Again, in our imagined Lenzi version of the film it's hard to see the lines being crossed in this way whilst even if they were there would surely be a double-cross from the mafioso sooner or later. Here, by contrast, Ferro is sufficiently trusting to eventually have the Don arrange a hit on him through his contacts – a desparate strategy that he hopes will bring the elusive murder syndicate into the open...

Returning to the subject of Massi's direction, I would argue that it encapsulates the kind of vernacular poetry discussed by Mikel Koven in his study of the giallo. Koven's ideas here are based on the theories of Pasolini, who argued for a distinction between a classical “cinema of prose,” which effaced the signs of its own construction, and a modernist “cinema of poetry,” which foregrounded them.

The key aspect of this theory in relation to Hunted City seems less the intersubjective nature of the poetic camera, as revealing the consciousness of the director behind his characters – although I suspect a case could be made for the use of the zooms in and out as conveying a sense of urgency and immediacy whereby no-one has much time to waste – as constantly making us aware of the camera's presence.

Essentially where the classical cinema would use cuts to break a scene up, going from the establishing shot to the medium shot or the close up and reframing whenever someone or something new enters into the set, Massi instead zooms in or out or, less frequently, racks focus instead, as when the camera picks out three gunmen who know one another from the tennis rackets they are carrying across a plaza.

The danger, of course, is that such an approach can easily be seen as lazy filmmaking, the kind of approach that was adopted by filone filmmakers for economic more than aesthetic reasons. Against this it can be noted that Massi also makes use of handheld; some comparatively elaborate mirror based set-ups; false POV shots from inside a vending machine, all in addition to finding some imaginative locations, most notably a church whose hall has been transformed into a firing range. (In this we also get a neat variant on the Dirty Harry “did he fire six bullets or only five” trope, as Ferro calmly blows away the bad guy who's holding a gun to Arrigo's head in the knowledge that the weapon, one of his, is empty.)

The performances are also pleasing, with Merli, Merola and Rabal each giving their characters greater depth than is often the case. Though they may still not be playing the full eight octaves range in a manner acceptable to art cinema snobs, they are considerably more than one note.

The way Massi handles Ferro's love interest is also noteworthy here. First, because he even gets one, as an apparent departure from single-minded duty. Second, because it gives Merli the opportunity to play – as distinct from be – vulnerable.
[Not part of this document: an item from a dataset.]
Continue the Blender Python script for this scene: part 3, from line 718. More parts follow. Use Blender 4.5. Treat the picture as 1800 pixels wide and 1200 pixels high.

Third, because the way the scenario ultimately plays out is in accord with the comparatively strong female characters present in some of his other films, most obviously the Baader-Meinhof gang styled terrorist played by Marcella Michelangeli in Mark Strikes Again.

Stelvio Cipriani delivers a solid score, with dynamic suspense and action cues incorporating slapped bass and wacka wacka guitar, further demonstrating his stylistic adaptability by substituting disco themes for the kind of organ-heavy shake cues that would have omnipresent earlier in the 70s in the film's obligatory nightclub scene.